In the context of chess:
- playing X because it's a good move, is playing the game chess, not playing the metagame
- playing X explicitly because it is an unusual opening you think you are more familiar with than your opponent could be considered metagaming
- playing Y against X because you know good responses to most variations in this line is using a well known strategy (for instance the Sicilian defense), not metagaming
- playing Z as a response to X, not particularly because it is a good move, but because you have analysed your opponent's habits and found that he tends to get tired and blunder in long games, is considered metagaming
- trading your bishop for a rook because you consider a rook to be a more valuable piece is basic strategy, not metagaming
- sacrificing your queen to force a mate is a tactical combination, not metagaming
- trading queens off the board because it increases the chance of a draw is a strategy known as simplification, not metagaming
- trading queens off, explicitly because you consider yourself a stronger in the endgame than in the midgame, is playing to your own strengths, at best borderline metagaming
- trading queens off, because you know your opponent is desperate for a win and might make dubious moves to avoid a draw would be metagaming
- preparing disproportionately to play against a specific opening, because you think many people might be playing it after famous_player_A beat famous_player_B with it in a very spectacular game, would be metagaming

A few of the lines on the page I would have preferred to change are:
- Chess has a metagame, evolved over eons of play. One might say that the metagame is the game. —- Knowing lines well are important in chess, but this is to know the game itself, not the metagame.

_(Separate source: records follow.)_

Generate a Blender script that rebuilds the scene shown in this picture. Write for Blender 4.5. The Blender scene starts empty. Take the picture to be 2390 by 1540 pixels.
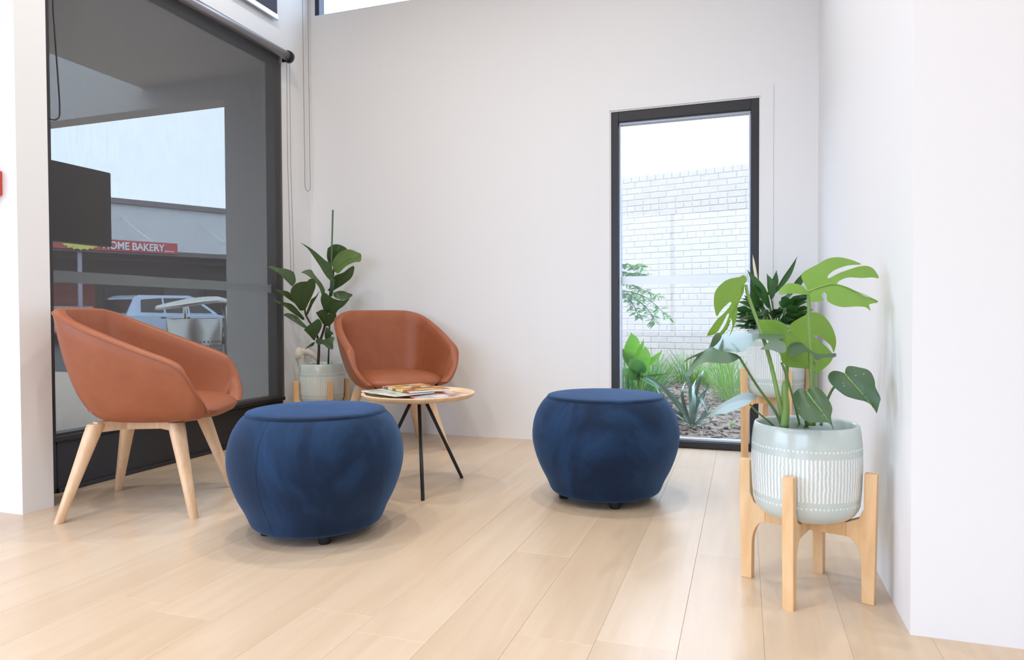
import bpy, bmesh, math, random
from mathutils import Vector, Matrix, noise
from mathutils.geometry import delaunay_2d_cdt
PI = math.pi
scn = bpy.context.scene
COL = scn.collection
R = math.radians

# ------------------------------------------------------------------ camera
CAM_H, F_PX = 0.81, 1600.0
YAW, PITCH, ROLL = R(18.7), R(-1.15), R(0.25)
cam_data = bpy.data.cameras.new('camera')
cam = bpy.data.objects.new('camera', cam_data)
COL.objects.link(cam)
cam_data.sensor_fit = 'HORIZONTAL'
cam_data.sensor_width = 36.0
cam_data.lens = 36.0 * F_PX / 2390.0
cam_data.clip_start, cam_data.clip_end = 0.05, 400
_f = Vector((-math.sin(YAW) * math.cos(PITCH), math.cos(YAW) * math.cos(PITCH), math.sin(PITCH)))
_r = Vector((math.cos(YAW), math.sin(YAW), 0))
_u = _r.cross(_f)
_r2 = _r * math.cos(ROLL) - _u * math.sin(ROLL)
_u2 = _r * math.sin(ROLL) + _u * math.cos(ROLL)
cam.matrix_world = Matrix(((_r2.x, _u2.x, -_f.x, 0), (_r2.y, _u2.y, -_f.y, 0), (_r2.z, _u2.z, -_f.z, CAM_H), (0, 0, 0, 1)))
scn.camera = cam


def at(px, py, d):
    """world point seen at a photo pixel at distance d along the view axis"""
    return Vector((0, 0, CAM_H)) + d * ((px - 1195) / F_PX * _r2 - (py - 770) / F_PX * _u2 + _f)


# ------------------------------------------------------------------ colour management, world
scn.view_settings.view_transform = 'Standard'
scn.view_settings.look = 'None'
scn.view_settings.gamma = 1.0
scn.view_settings.use_curve_mapping = False
scn.view_settings.exposure = 0.12
scn.cycles.use_denoising = True
scn.cycles.max_bounces = 8
scn.cycles.diffuse_bounces = 4
scn.cycles.adaptive_threshold = 0.02
scn.cycles.transparent_max_bounces = 16
scn.cycles.caustics_reflective = False
scn.cycles.caustics_refractive = False
scn.cycles.sample_clamp_indirect = 6.0

SKY = 5.0
world = bpy.data.worlds.new('overcast_sky')
scn.world = world
world.use_nodes = True
wn, wl = world.node_tree.nodes, world.node_tree.links
wn.clear()
w_out = wn.new('ShaderNodeOutputWorld')
w_bg = wn.new('ShaderNodeBackground')
w_tc = wn.new('ShaderNodeTexCoord')
w_ns = wn.new('ShaderNodeTexNoise')
w_ns.inputs['Scale'].default_value = 2.2
w_ns.inputs['Detail'].default_value = 4
w_rp = wn.new('ShaderNodeValToRGB')
w_rp.color_ramp.elements[0].position = 0.3
w_rp.color_ramp.elements[0].color = (0.66, 0.85, 1.20, 1)
w_rp.color_ramp.elements[1].position = 0.7
w_rp.color_ramp.elements[1].color = (0.80, 0.94, 1.20, 1)
wl.new(w_tc.outputs['Generated'], w_ns.inputs['Vector'])
wl.new(w_ns.outputs['Fac'], w_rp.inputs['Fac'])
wl.new(w_rp.outputs['Color'], w_bg.inputs['Color'])
w_bg.inputs['Strength'].default_value = SKY
wl.new(w_bg.outputs['Background'], w_out.inputs['Surface'])


def portal(name, loc, rot, sx, sy):
    """sky portal: only tells the sampler where daylight comes in"""
    ld = bpy.data.lights.new(name, 'AREA')
    ld.shape = 'RECTANGLE'
    ld.size, ld.size_y = sx, sy
    ld.cycles.is_portal = True
    o = bpy.data.objects.new(name, ld)
    COL.objects.link(o)
    o.location, o.rotation_euler = loc, rot
    return o


# room: far wall y=4.29, glazed left wall x=-3.0, right wall x=0.40, right return wall y=1.95
FAR, LEFT, RIGHT, RET, CEIL, BACK = 4.29, -3.0, 0.40, 1.95, 3.75, -3.6
XL, XR = -4.1, 3.2
portal('daylight_left', (-3.10, 3.06, 1.45), (0, R(-90), 0), 2.4, 1.8)
portal('daylight_garden', (-0.355, 4.40, 1.04), (R(-90), 0, 0), 0.8, 2.0)
portal('daylight_clerestory', (-1.45, 4.40, 3.3), (R(-90), 0, 0), 2.9, 0.6)
portal('daylight_front', (-1.2, BACK - 0.13, 1.4), (R(90), 0, 0), 2.8, 2.4)
portal('daylight_street', (XL - 0.13, -1.175, 1.6), (0, R(-90), 0), 3.0, 3.45)

LAMP_W = 15.0
LAMP_SPOTS = [(-2.25, 2.75), (-0.75, 2.75), (-2.25, 1.15), (-0.75, 1.15), (-2.25, -0.6), (-0.75, -0.6), (1.2, 0.6), (1.2, -1.2), (-3.3, -1.4)]


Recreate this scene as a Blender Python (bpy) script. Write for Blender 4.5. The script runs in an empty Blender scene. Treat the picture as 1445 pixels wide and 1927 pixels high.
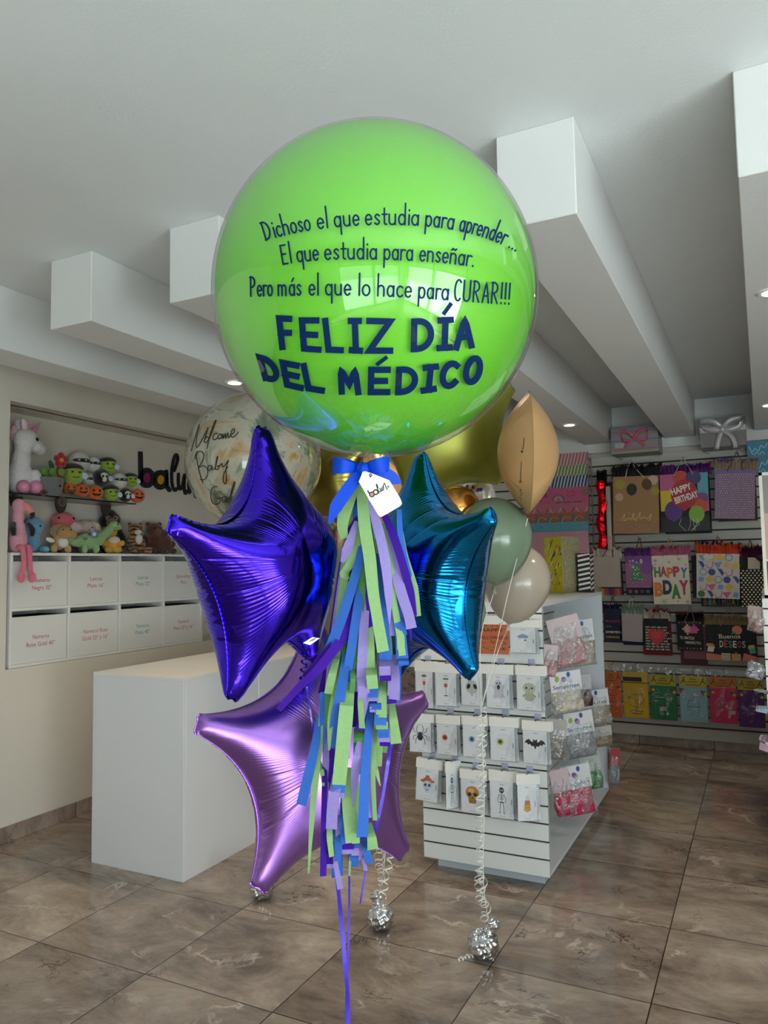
import bpy, bmesh, math, random
import numpy as np
from mathutils import Vector, Matrix
from mathutils.geometry import tessellate_polygon

random.seed(7); RNG = np.random.default_rng(7)
SC = bpy.context.scene
COL = SC.collection
PI = math.pi
rad = math.radians

# ------------------------------------------------------------------ camera frame (metres, Z up)
EYE = np.array([0.0, 0.0, 1.57])
FPX, CX, CY = 1420.3, 722.5, 963.5
CR = np.array([[0.89406131, -0.04689078, -0.44548359][i] for i in range(3)])
R3 = np.array([[0.89406131, -0.04689078, -0.44548359],
               [0.44765036, 0.05748773, 0.89235885],
               [-0.01623356, -0.99724441, 0.07238823]])      # world = R3 @ (right, down, forward)

def ray(px, py):
    return R3 @ np.array([px - CX, py - CY, FPX]) / FPX
def on(px, py, ax, val):
    """the point of the plane (axis ax = val) seen at a spot of the photograph"""
    r = ray(px, py); return EYE + r * ((val - EYE[ax]) / r[ax])
def onp(px, py, P, N):
    r = ray(px, py); return EYE + r * (np.dot(np.asarray(P) - EYE, N) / np.dot(r, N))
def at(px, py, d):
    r = ray(px, py); return EYE + r / np.linalg.norm(r) * d
def depth(P):
    return float(np.dot(np.asarray(P) - EYE, R3[:, 2]))
def unit(v):
    v = np.asarray(v, float); return v / (np.linalg.norm(v) + 1e-12)

# ------------------------------------------------------------------ materials
def lin(h):
    h = h.lstrip('#'); c = [int(h[i:i + 2], 16) / 255 for i in (0, 2, 4)]
    return tuple(x / 12.92 if x <= .04045 else ((x + .055) / 1.055) ** 2.4 for x in c) + (1,)
MATS = {}
def new_mat(name):
    m = bpy.data.materials.new(name); m.use_nodes = True
    nt = m.node_tree; nt.nodes.clear()
    return m, nt.nodes, nt.links
def N(nodes, t, **kw):
    n = nodes.new(t)
    for k, v in kw.items():
        if k in n.inputs: n.inputs[k].default_value = v
        else: setattr(n, k, v)
    return n
def pbr(name, color, rough=.5, metal=0.0, vary=.06, vscale=14, bump=0.0, bscale=60, coat=0, alpha=1, spec=.5, sheen=0, trans=0):
    if name in MATS: return MATS[name]
    m, ns, L = new_mat(name)
    out = N(ns, 'ShaderNodeOutputMaterial'); p = N(ns, 'ShaderNodeBsdfPrincipled')
    c = lin(color)
    p.inputs['Roughness'].default_value = rough; p.inputs['Metallic'].default_value = metal
    p.inputs['Coat Weight'].default_value = coat; p.inputs['Coat Roughness'].default_value = .06
    p.inputs['Specular IOR Level'].default_value = spec
    p.inputs['Alpha'].default_value = alpha
    if sheen: p.inputs['Sheen Weight'].default_value = sheen; p.inputs['Sheen Roughness'].default_value = .6
    tc = N(ns, 'ShaderNodeTexCoord')
    if vary:
        no = N(ns, 'ShaderNodeTexNoise', Scale=vscale, Detail=3.0)
        L.new(tc.outputs['Object'], no.inputs['Vector'])
        mx = N(ns, 'ShaderNodeMix', data_type='RGBA')
        mx.inputs[6].default_value = tuple(x * (1 - vary) for x in c[:3]) + (1,)
        mx.inputs[7].default_value = tuple(min(1, x * (1 + vary)) for x in c[:3]) + (1,)
        L.new(no.outputs['Fac'], mx.inputs[0]); L.new(mx.outputs[2], p.inputs['Base Color'])
        col = mx.outputs[2]
    else:
        p.inputs['Base Color'].default_value = c; col = None
    if bump:
        nb = N(ns, 'ShaderNodeTexNoise', Scale=bscale, Detail=4.0)
        L.new(tc.outputs['Object'], nb.inputs['Vector'])
        b = N(ns, 'ShaderNodeBump', Strength=bump, Distance=.01)
        L.new(nb.outputs['Fac'], b.inputs['Height']); L.new(b.outputs['Normal'], p.inputs['Normal'])
    sh = p.outputs[0]
    if trans:
        t = N(ns, 'ShaderNodeBsdfTranslucent'); t.inputs['Color'].default_value = c
        if col is not None: L.new(col, t.inputs['Color'])
        x = N(ns, 'ShaderNodeMixShader'); x.inputs[0].default_value = trans
        L.new(p.outputs[0], x.inputs[1]); L.new(t.outputs[0], x.inputs[2]); sh = x.outputs[0]
    L.new(sh, out.inputs['Surface'])
    MATS[name] = m
    return m
def ink(hexc):
    return pbr('ink ' + hexc, hexc, .45, vary=0)
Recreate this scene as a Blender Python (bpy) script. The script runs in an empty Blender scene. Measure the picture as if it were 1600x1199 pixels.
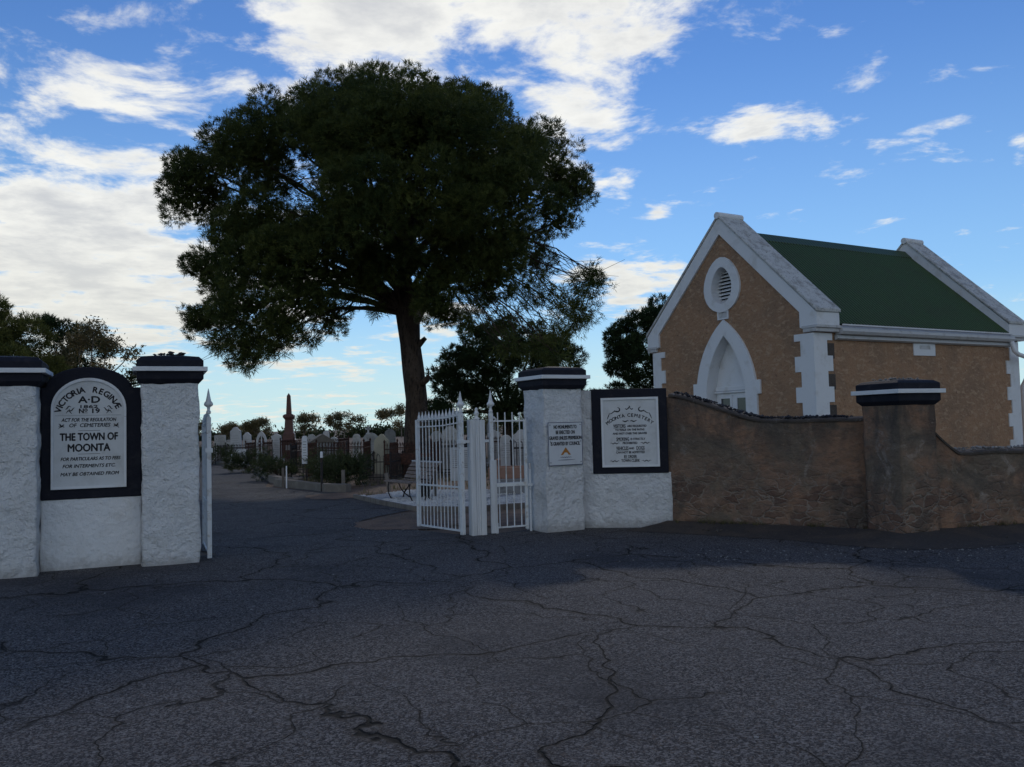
import bpy, math, random
import numpy as np
from mathutils import Vector, Matrix, noise
R = math.radians
S = bpy.context.scene
COL = S.collection
rng = np.random.default_rng(7)
random.seed(7)

# ---------------------------------------------------------------- camera
cam_d = bpy.data.cameras.new("camera"); cam = bpy.data.objects.new("camera", cam_d); COL.objects.link(cam)
cam_d.sensor_width = 36; cam_d.lens = 36 * 1340 / 1600; cam_d.clip_end = 5000; cam_d.clip_start = .05
P, RO = R(2.8), R(1.4)
f = Vector((0, math.cos(P), math.sin(P))); u0 = Vector((0, -math.sin(P), math.cos(P))); r0 = Vector((1, 0, 0))
r = r0 * math.cos(RO) - u0 * math.sin(RO); u = u0 * math.cos(RO) + r0 * math.sin(RO)
cam.matrix_world = Matrix(((r.x, u.x, -f.x, 0), (r.y, u.y, -f.y, 0), (r.z, u.z, -f.z, 1.6), (0, 0, 0, 1)))
S.camera = cam
# ---------------------------------------------------------------- light
SUN_EL, SUN_AZ = 29.5, 6
S.view_settings.view_transform = 'Standard'; S.view_settings.look = 'None'
S.view_settings.exposure = 0.12; S.view_settings.gamma = 1
sun_d = bpy.data.lights.new("sun", 'SUN'); sun = bpy.data.objects.new("sun", sun_d); COL.objects.link(sun)
sun_d.energy = .8; sun_d.angle = R(2.5); sun_d.color = (1, .93, .84)
sd = Vector((math.sin(R(SUN_AZ)) * math.cos(R(SUN_EL)), math.cos(R(SUN_AZ)) * math.cos(R(SUN_EL)), math.sin(R(SUN_EL))))
sun.rotation_euler = (-sd).to_track_quat('-Z', 'Y').to_euler()
sun.location = (0, 40, 60)

class NT:
    """small helper round a node tree"""
    def __init__(s, tree): s.t = tree; tree.nodes.clear()
    def n(s, typ, ins=None, **kw):
        nd = s.t.nodes.new(typ)
        for k, v in kw.items(): setattr(nd, k, v)
        for k, v in (ins or {}).items(): s.set(nd, k, v)
        return nd
    def set(s, nd, k, v):
        sock = nd.inputs[k]
        if isinstance(v, bpy.types.NodeSocket): s.t.links.new(v, sock)
        elif isinstance(v, bpy.types.Node): s.t.links.new(v.outputs[0], sock)
        else: sock.default_value = v
    def math(s, op, a, b=0.0, c=None, clamp=False):
        nd = s.n('ShaderNodeMath', {0: a, 1: b}, operation=op, use_clamp=clamp)
        if c is not None: s.set(nd, 2, c)
        return nd.outputs[0]
    def vmath(s, op, a, b=(0, 0, 0)):
        return s.n('ShaderNodeVectorMath', {0: a, 1: b}, operation=op).outputs[0]
    def ramp(s, fac, lo, hi):
        return s.n('ShaderNodeMapRange', {0: fac, 1: lo, 2: hi, 3: 0.0, 4: 1.0}, interpolation_type='SMOOTHSTEP').outputs[0]
    def mix(s, fac, a, b):
        nd = s.n('ShaderNodeMix', data_type='RGBA')
        for k, v in ((0, fac), (6, a), (7, b)):
            if isinstance(v, tuple) and len(v) == 3: v = v + (1,)
            s.set(nd, k, v)
        return nd.outputs[2]
    def noise(s, vec, scale, detail=4, rough=.55, dist=0.0, w=None):
        nd = s.n('ShaderNodeTexNoise', {'Vector': vec, 'Scale': scale, 'Detail': detail, 'Roughness': rough, 'Distortion': dist})
        return nd.outputs[0]

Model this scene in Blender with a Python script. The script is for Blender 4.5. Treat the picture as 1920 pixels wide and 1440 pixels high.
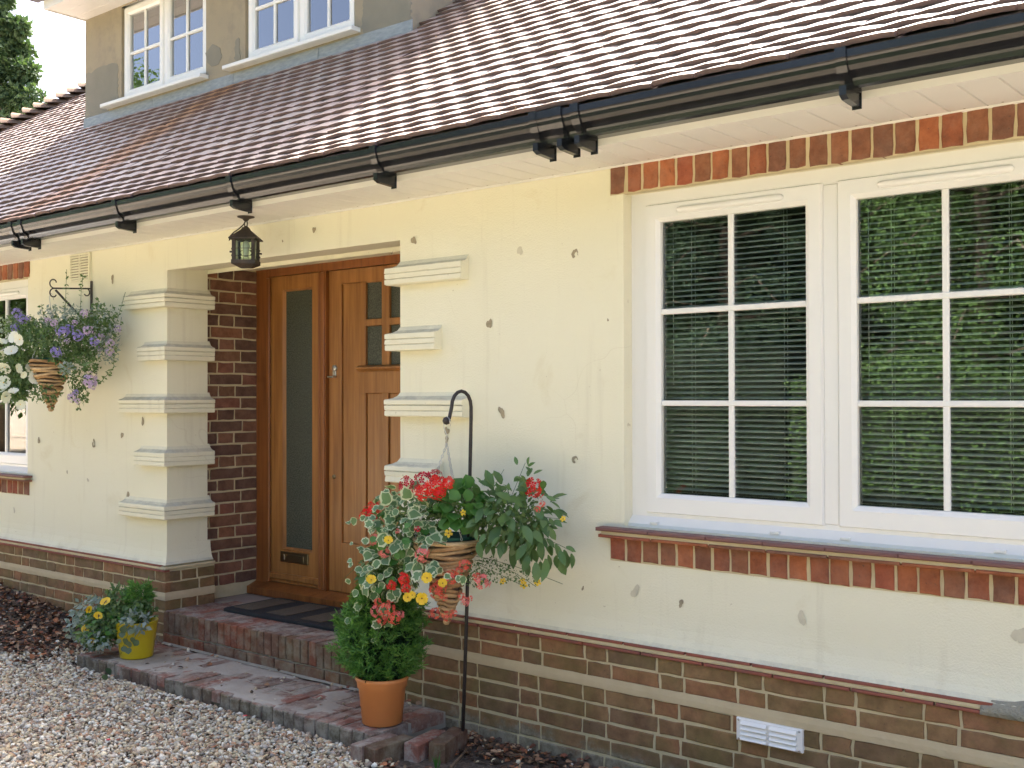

- Go, having existed for thousands of years with one of the simplest rulesets in the board-game world, is even more purely metagame. —- This doesn't even make sense. Emergent complexity has very little to do with metagame.
- Anyone who's played Ticket To Ride knows how important the little two-train and three-train routes into Las Vegas can become, and experienced players will often fight over who nabs those routes on turns two and three. —- A particular route being particularly valuable or scarce is not metagame, unless the reasons it was popular were something external to the game itself.
- Counting cards at blackjack that is, counting cards without getting caught is two levels of metagame for the price of one. —- Counting cards, illegal or not, has nothing to do with metagaming, it's just higher-level strategy.

So; yay or nay to trying to distinguish between strategy and metagaming?
MrWallet
topic
09:45:19 AM Jun 20th 2012
Should spychecking in TF 2 really be in the article? I'm hestitant to delete it entirely just on my own say-so, but it's a core game mechanic, not something that arose in the metagame. It took a while for the name "spycheck" to become universal, but "use the flamethrower to check for spies" is one of the core mechanics of the pyro's intended design, and people were doing in beta. They even had to buff pyros after the community got good enough at identifying spies, so that pyros could still be useful when their spychecking skill stopping being quite as vital as before.
Octagon8
09:03:17 PM Jun 20th 2012
edited by Octagon8
Isn't it just an example for how player strategies tend to evolve, and a game can rebalance itself? In that case, I'd say it belongs here.